Rarely does The Shad express an opinion of the goings-on in a particular town. I tend to stick with state or national issues so as to interest all readers. But in the case of the nomination of Patrick McMahon for police chief by Middletown Mayor Sebastian Giuliano, all state residents should take note. It’s a lesson on how one elected official—Giuliano—can make an absolute farce of a selection process for a very important position.

Let’s stipulate that The Shad is not a resident of Middletown and therefore has limited standing on the issue. However, I do visit the cool, kind of eclectic town often. And I care about governmental process throughout the state. In Middletown’s case, the joke of a nomination process calls into question the credibility of the mayor and the authority of police chief.
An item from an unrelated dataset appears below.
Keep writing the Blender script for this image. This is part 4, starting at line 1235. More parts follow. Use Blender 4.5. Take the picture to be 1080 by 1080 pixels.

Guiliano convened three separate panels to recommend a candidate for the top law enforcement position in town: one made up of law enforcement officials and two of residents. The third chose a candidate other than McMahon. Giuliano then said he needed to include the work of the second panel in his decision. One could logically conclude the mayor would have convened panel after panel until he could justify the selection of McMahon. What was supposed to be a process to include expert and community input ended up being exactly the opposite. Giuliano knew who he wanted (McMahon) and was going to nominate him regardless of the input. Giuliano seems ready to name McMahon “acting chief” indefinitely should the common council reject McMahon’s nomination. That would be the ultimate slap in the face to town residents who footed the bill for the recommendation panel’s work.

Giuliano should remember he is an elected official who is supposed to serve the people of the town not a baron of his own personal fiefdom.